Proverbs 3:27-31 presents a series of instructions regarding neighborliness. All the instructions are stated negatively. In fact, in the original each verse begins “Do not.” A negative command is clearer than a positive command. Which would be clearer to a small child: “I want you to play in the yard” or “Do not go into the street”?

Bible scholars understand v. 27 in one of two ways. Literally it reads, “Do not withhold good from its owners.” In other words, pay your obligations. In that day a laborer was paid daily. He needed the money to buy food for that day or the next. If a man has worked for us then we owe him the money.

The other way Bible scholars tell us this passage can be understood is to not withhold help from a needy person when we have the means to meet that need. It teaches the general idea of being generous with our neighbor.

Either way we are encouraged to not fail in doing good to others. We are to be helpful to people in need.

Paul said in Galatians 6:10, “As we have therefore opportunity, let us do good unto all men, especially unto them who are of the household of faith.”

Verse 28 stresses doing good to others immediately. The emphasis is not just on immediately meeting the need but the injustice when we can do something and we don’t. In Luke 10 Jesus tells the story of the “Good Samaritan.” The condemnation of the priest and scribe is not just that they didn’t help, but they didn’t help in the critical need of that man at that moment.

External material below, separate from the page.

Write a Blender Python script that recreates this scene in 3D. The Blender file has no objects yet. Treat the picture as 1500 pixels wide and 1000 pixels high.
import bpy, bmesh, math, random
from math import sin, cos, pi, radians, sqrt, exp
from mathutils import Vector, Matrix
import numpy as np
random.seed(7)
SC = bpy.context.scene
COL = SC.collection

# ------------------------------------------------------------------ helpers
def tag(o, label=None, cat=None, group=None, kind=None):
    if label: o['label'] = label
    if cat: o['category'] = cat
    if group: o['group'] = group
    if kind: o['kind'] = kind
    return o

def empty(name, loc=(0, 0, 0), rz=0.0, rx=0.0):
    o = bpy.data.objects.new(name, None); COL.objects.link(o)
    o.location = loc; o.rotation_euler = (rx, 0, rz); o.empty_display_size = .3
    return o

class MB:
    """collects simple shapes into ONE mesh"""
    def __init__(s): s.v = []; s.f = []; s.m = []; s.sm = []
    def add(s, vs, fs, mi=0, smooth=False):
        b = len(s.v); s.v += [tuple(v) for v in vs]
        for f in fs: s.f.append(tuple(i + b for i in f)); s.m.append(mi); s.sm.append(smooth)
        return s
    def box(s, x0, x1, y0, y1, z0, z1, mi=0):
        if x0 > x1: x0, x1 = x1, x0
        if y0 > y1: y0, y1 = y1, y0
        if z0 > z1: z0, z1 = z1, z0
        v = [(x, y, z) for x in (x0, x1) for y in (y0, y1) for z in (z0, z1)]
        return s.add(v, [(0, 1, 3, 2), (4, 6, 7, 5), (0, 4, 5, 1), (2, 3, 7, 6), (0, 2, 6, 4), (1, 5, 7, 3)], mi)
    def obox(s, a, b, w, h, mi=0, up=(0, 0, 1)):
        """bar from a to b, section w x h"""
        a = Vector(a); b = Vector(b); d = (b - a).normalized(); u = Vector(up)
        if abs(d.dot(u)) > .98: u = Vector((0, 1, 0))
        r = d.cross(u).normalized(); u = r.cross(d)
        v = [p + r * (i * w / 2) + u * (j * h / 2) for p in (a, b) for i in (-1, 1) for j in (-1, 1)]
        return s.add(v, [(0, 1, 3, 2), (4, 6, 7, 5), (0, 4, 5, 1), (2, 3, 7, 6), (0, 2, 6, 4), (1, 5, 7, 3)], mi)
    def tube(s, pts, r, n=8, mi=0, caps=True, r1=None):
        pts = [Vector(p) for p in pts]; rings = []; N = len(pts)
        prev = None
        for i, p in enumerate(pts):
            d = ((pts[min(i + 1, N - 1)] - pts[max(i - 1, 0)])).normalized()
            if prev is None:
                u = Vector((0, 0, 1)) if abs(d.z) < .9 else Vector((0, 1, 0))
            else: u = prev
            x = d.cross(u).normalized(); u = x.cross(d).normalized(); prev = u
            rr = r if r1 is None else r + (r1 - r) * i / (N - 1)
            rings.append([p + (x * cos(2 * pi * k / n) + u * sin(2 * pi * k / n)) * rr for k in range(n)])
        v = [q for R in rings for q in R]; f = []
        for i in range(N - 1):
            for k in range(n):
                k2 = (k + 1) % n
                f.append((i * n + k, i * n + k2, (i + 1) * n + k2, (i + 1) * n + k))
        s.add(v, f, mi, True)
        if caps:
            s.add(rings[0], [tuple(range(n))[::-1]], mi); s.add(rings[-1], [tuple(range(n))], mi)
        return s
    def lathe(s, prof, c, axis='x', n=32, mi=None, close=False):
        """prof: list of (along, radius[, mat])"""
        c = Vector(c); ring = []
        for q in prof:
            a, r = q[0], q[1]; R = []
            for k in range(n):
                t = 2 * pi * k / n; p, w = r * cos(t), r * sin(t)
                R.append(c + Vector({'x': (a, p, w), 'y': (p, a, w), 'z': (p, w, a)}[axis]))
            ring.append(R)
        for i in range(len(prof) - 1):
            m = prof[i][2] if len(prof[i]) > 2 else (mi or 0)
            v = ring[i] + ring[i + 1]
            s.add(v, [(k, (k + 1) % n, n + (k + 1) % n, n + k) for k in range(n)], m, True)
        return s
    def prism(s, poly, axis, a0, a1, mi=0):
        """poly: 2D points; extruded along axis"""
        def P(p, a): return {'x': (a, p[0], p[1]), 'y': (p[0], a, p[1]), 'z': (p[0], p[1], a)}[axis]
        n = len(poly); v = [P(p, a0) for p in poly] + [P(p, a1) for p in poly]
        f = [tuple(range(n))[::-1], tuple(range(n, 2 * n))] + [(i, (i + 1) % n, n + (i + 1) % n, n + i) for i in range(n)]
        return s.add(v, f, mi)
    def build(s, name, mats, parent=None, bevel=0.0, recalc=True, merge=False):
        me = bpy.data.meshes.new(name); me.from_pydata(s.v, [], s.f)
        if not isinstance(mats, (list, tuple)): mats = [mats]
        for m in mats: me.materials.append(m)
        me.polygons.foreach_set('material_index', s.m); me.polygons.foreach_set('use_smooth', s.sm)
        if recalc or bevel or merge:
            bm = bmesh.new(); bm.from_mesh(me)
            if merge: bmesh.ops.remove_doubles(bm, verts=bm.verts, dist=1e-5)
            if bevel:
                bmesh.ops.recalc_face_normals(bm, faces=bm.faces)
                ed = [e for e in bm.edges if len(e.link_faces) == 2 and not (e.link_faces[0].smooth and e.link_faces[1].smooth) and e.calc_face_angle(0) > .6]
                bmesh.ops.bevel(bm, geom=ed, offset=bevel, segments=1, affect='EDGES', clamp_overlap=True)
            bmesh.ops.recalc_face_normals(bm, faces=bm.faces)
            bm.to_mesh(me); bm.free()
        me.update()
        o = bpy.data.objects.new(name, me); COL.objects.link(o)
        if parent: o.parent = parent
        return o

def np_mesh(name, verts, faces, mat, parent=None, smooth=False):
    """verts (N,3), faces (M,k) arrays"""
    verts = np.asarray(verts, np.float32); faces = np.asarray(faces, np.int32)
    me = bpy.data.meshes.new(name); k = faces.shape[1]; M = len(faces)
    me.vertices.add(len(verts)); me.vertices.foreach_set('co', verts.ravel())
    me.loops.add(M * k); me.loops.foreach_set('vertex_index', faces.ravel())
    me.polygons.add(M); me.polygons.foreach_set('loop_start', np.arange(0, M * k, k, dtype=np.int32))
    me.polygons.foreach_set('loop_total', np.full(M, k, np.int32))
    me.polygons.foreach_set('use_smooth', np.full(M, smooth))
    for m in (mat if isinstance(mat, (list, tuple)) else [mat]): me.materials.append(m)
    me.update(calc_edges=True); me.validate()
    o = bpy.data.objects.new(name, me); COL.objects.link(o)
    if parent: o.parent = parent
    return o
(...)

A veteran Buffalo, N.Y. police officer found the handwritten note on the ice along with a brown wallet and a baseball cap with a pen stuck through it. The note was short and to the point, “Please tell my parents I’m sorry.” A 48-year-old man in a thin blue jacket, on a cold, March afternoon, had secured the note to the ice and waded into the 33-degree river.

He had stepped into the river at Niagara Falls! The average depth is 16 feet and it flows at 20 mph. Overwrought by massive gambling debts to casinos on both sides of the falls, the man decided there was no other way out. So he got in with the intent of ending his life.